P: Hay erotismo en el campo de concentración. ¿Cómo entender esa confusión entre pasión y chantaje, violencia y sometimiento?
R: Éste es uno de los núcleos de la novela. El militar habla de la muerte como un enamorado y Laura experimenta ese "agradecimiento abyecto" de que el dolor se haya detenido. Y luego sobreviene ese "orgasmo negro". Los pueblos primitivos sabían o aceptaban más el misterio terrible de la muerte, en cambio nuestra cultura idealiza el amor. Pero Laura -en el plano "esotérico" del relato, en su reflexión sobre las estrellas- se asoma al otro nombre de Venus, "el que no puede decirse". Prefiero no seguir intentando explicar de otro modo, lo que me costó años expresar con esta novela.

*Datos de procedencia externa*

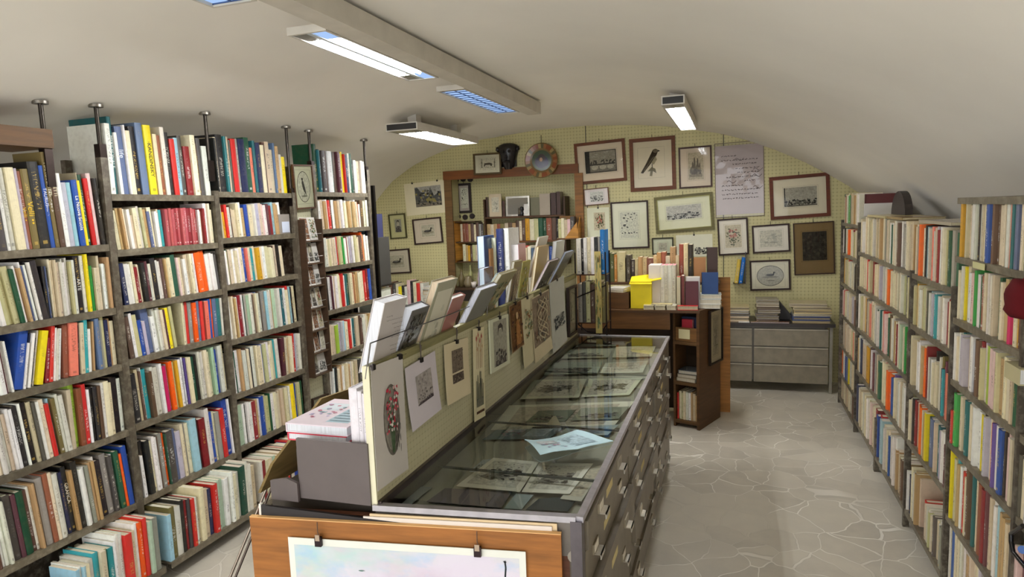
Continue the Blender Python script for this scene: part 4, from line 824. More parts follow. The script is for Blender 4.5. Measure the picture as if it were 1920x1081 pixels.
for yi, (ya, yc) in enumerate(((2.07, 3.03), (3.04, 4.05), (4.06, 5.12))):
    for zi, (za, zc) in enumerate(((.862, .965), (.712, .855), (.556, .705), (.40, .549), (.24, .393), (.09, .233))):
        pull = .004+(.028 if (yi, zi) in ((0, 2), (1, 3)) else .012 if (yi+zi) % 3 == 0 else 0)
        d = sub('drawer', 'steel_paint', r, lambda b: b.box(x1-.02, x1+pull, ya+.008, yc-.008, za, zc, GM))
        for fr in ((.17, .72) if zi else (.22, .66)):
            yh = ya+(yc-ya)*fr; zh = (za+zc)/2+.01
            h = sub('label_holder', 'metal', d, lambda b: (b.box(x1+pull, x1+pull+.006, yh-.04, yh+.04, zh-.008, zh+.028, (170, 160, 140)), b.box(x1+pull+.006, x1+pull+.030, yh-.035, yh+.035, zh-.010, zh-.006, (200, 194, 180)),
                b.box(x1+pull+.026, x1+pull+.030, yh-.035, yh+.035, zh-.026, zh-.006, (216, 210, 198))))
            if (zi+yi) % 2 or fr < .3:
                sub('card', 'paper', d, lambda b: b.box(x1+pull+.006, x1+pull+.0075, yh-.032, yh+.032, zh-.004, zh+.024, (222, 214, 196)))
        if zi < 3: sub('label_strip', 'paper', d, lambda b: b.box(x1+pull, x1+pull+.001, ya+.34, ya+.47, (za+zc)/2-.012, (za+zc)/2+.02, (206, 190, 140)))
# divider pegboard panel on the counter
r = empty('pegboard_divider', (-1.19, 3.5, 1.01), 'long low pegboard divider standing along the counter', 'pegboard divider')
for a, c in ((1.955, 3.62), (3.625, 5.12)): sub('panel', 'pegboard_counter', r, lambda b: b.box(-1.200, -1.180, a, c, 1.012, 1.492, (255, 255, 255)))
sub('edge_strip', 'paper', r, lambda b: b.box(-1.203, -1.177, 1.948, 1.955, 1.0, 1.494, (226, 220, 190)))
sub('top_strip', 'wood', r, lambda b: b.box(-1.202, -1.176, 1.955, 5.12, 1.462, 1.494, (150, 138, 100)))
XS = -1.168
G1 = 'prints hung on the pegboard divider'
sheet('print_sheet', 'tall grey-white print of pink flowers, nearest on the divider', 0, XS, [(697, 691), (753, 662), (765, 880), (704, 918)], (190, 184, 176), (.28, .2, .82, .8), 'flowers', G1, .006, ((-.9, 0), (.8, 0)), chain=.01)
sheet('print_sheet', 'white print of a dark steeple roofscape hung from a hook', 0, XS, [(764, 689), (819, 655), (820, 768), (764, 812)], (198, 190, 194), (.28, .3, .8, .78), 'church', G1, .012, ((0, 0),), chain=.07)
sheet('print_sheet', 'cream print with a brown page block in two parts', 0, XS, [(836, 649), (877, 629), (880, 738), (832, 759)], (206, 192, 158), (.28, .3, .74, .86), 'page_block', G1, .01, ((0, 0),), chain=.06)
sheet('print_sheet', 'narrow cream print of reddish stems over dark grasses', 0, XS, [(882, 622), (908, 609), (908, 782), (893, 784)], (214, 204, 166), (.12, .05, .9, .97), 'cactus', G1, .004, ((0, 0),), chain=.04)
sheet('print_sheet', 'grey-green portrait sheet with a bust in dark clothes', 0, XS, [(918, 601), (954, 587), (955, 681), (921, 700)], (204, 204, 176), (.16, .08, .86, .94), 'portrait', G1, .002, ((0, 0),), thick=.008)
sheet('print_sheet', 'dark brown devotional print between two paler sheets', 0, XS, [(955, 573), (979, 561), (979, 646), (957, 664)], (150, 128, 96), (.04, .02, .96, .98), 'saint', G1, .008, ((0, 0),))
sheet('print_sheet', 'long cream print with a narrow green and yellow design', 0, XS, [(978, 563), (1002, 549), (1003, 672), (977, 693)], (200, 190, 154), (.2, .4, .84, .84), 'palm', G1, .01, ((0, 0),))
sheet('print_sheet', 'wide printed sheet of tangled brown arabesques', 0, XS+.004, [(996, 559), (1031, 541), (1031, 653), (1000, 682)], (200, 186, 152), (.04, .22, .96, .98), 'arabesque', G1, .012, ((0, 0),))
sheet('print_sheet', 'pale grey engraving sheet with a dark landscape, farthest on the divider', 0, XS+.006, [(1031, 533), (1058, 513), (1061, 640), (1034, 662)], (178, 176, 162), (.1, .28, .92, .72), 'engraving', G1, .008, ((0, 0),))
framed('framed_picture', 'small dark-framed narrow picture at the far end of the divider', 0, XS, [(1062, 540), (1077, 533), (1078, 622), (1063, 632)], (50, 30, 26), .016, (186, 184, 164), (.2, .1, .8, .9), 'faint', 'framed pictures on the divider', hook=False)
# bin of books behind the divider
r = empty('book_bin', (-1.42, 3.4, 1.0), 'grey-brown open bin holding books behind the pegboard divider', 'book bin')
PC = (96, 86, 84)
sub('end_plate', 'paint', r, lambda b: (b.prism([(-1.485, 1.94, 1.0), (-1.197, 1.94, 1.0), (-1.197, 1.94, 1.222), (-1.487, 1.94, 1.222)], (0, .012, 0), PC), b.prism([(-1.60, 1.925, .99), (-1.485, 1.925, .99), (-1.485, 1.925, 1.06), (-1.53, 1.925, 1.075), (-1.60, 1.925, 1.06)], (0, .012, 0), PC)))
sub('tray', 'paint', r, lambda b: b.box(-1.50, -1.205, 1.955, 5.05, 1.0, 1.175, (74, 64, 58)))
sub('ledge', 'paint', r, lambda b: b.box(-1.31, -1.205, 2.11, 2.55, 1.408, 1.42, (74, 64, 58)))
sub('ledge_leg', 'paint', r, lambda b: b.box(-1.26, -1.22, 2.5, 2.54, 1.175, 1.408, (74, 64, 58)))
sub('side_board', 'wood', r, lambda b: b.prism([(-1.66, 1.94, 1.0), (-1.66, 2.62, 1.0), (-1.66, 2.62, 1.22), (-1.66, 2.36, 1.24), (-1.66, 2.02, 1.08)], (-.012, 0, 0), (150, 122, 82)))
sub('wire', 'metal', r, lambda b: b.tube([(-1.165, 1.95, 1.575), (-1.15, 2.6, 1.572), (-1.165, 3.1, 1.57)], .0022, (70, 66, 62)))
sub('wire_post', 'metal', r, lambda b: b.tube([(-1.192, 1.95, 1.45), (-1.165, 1.95, 1.575)], .003, (120, 116, 110)))
sub('wire_post', 'metal', r, lambda b: b.tube([(-1.182, 3.1, 1.45), (-1.165, 3.1, 1.57)], .003, (120, 116, 110)))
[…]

P: El diálogo entre el ministro de Justicia y Laura refleja una fuerte crítica a la justicia "en la medida de lo posible". ¿Fue una estrategia errada?
R: Hablando como ciudadano me parece una política acertada, o dicho de otro modo, realista. Pero como escritor no puedo dejar de ver y expresar los precios que entraña aceptar "lo posible". El precio es renunciar a nuestros sueños de justicia, que son indispensables para orientar la vida. La paradoja es que resultan fatales si tratamos de realizarlos completamente. La libertad es trágica, como bien lo vio Berlín, porque siempre entraña renuncias. De allí que la transición - que es el periodo durante el cual realmente ocurre esta novela- sea una etapa más interesante que la dictadura.
P: El uso de un lenguaje imaginativo fue algo que se valoró de tu novela anterior. ¿De qué manera influyó esta apreciación en este libro, donde hasta lo más horroroso es contado con metáforas?
-No me guío por las críticas. Salvo las de un puñado de lectores amigos implacables en cuyo juicio confío; aunque no totalmente. Ese estilo metafórico viene de entender que toda buena prosa narrativa es en definitiva poética. Y que la metáfora es la manera por excelencia de la síntesis poética. O sea, una metáfora economiza el estilo.
R: Los premios de las editoriales están muy desprestigiados, se dice que los negocian los agentes y que son publicidad indirecta. ¿Cuál es tu opinión?
R: Hay premios y premios. Este premio no es de una editorial, solamente. Es el premio del diario La Nación de Buenos Aires, creado por Borges hace 50 años y asociado a una editorial hace unos años. Esto me dio a mí, desde que postulé, la impresión de que era un premio distinto y, efectivamente, en todo el proceso me he dado cuenta de que es así. Porque, digamos, hay dos instituciones que, supongo, no me consta, se controlan recíprocamente. El ser humano es débil. Una editorial que crea su propio premio claro que tiene tendencia a que sean sus propios autores o intereses los que se vean representados.
P: ¿Y cómo te gustaría que se leyera este libro?
R: Si me permites una utopía, sería un lector como el festejante que participa de las grandes fiestas religiosas y populares latinoamericanas. Alguien conectado, a través de ellas, con la multitud y la eternidad de la tragedia. En lugar de "ese público de burgueses nerviosos que van al teatro con el diario -o sea, la actualidad- en el bolsillo", como se quejó Goethe. Pero es, me temo, un ideal imposible. El verdadero festejante baila su idea, no la lee.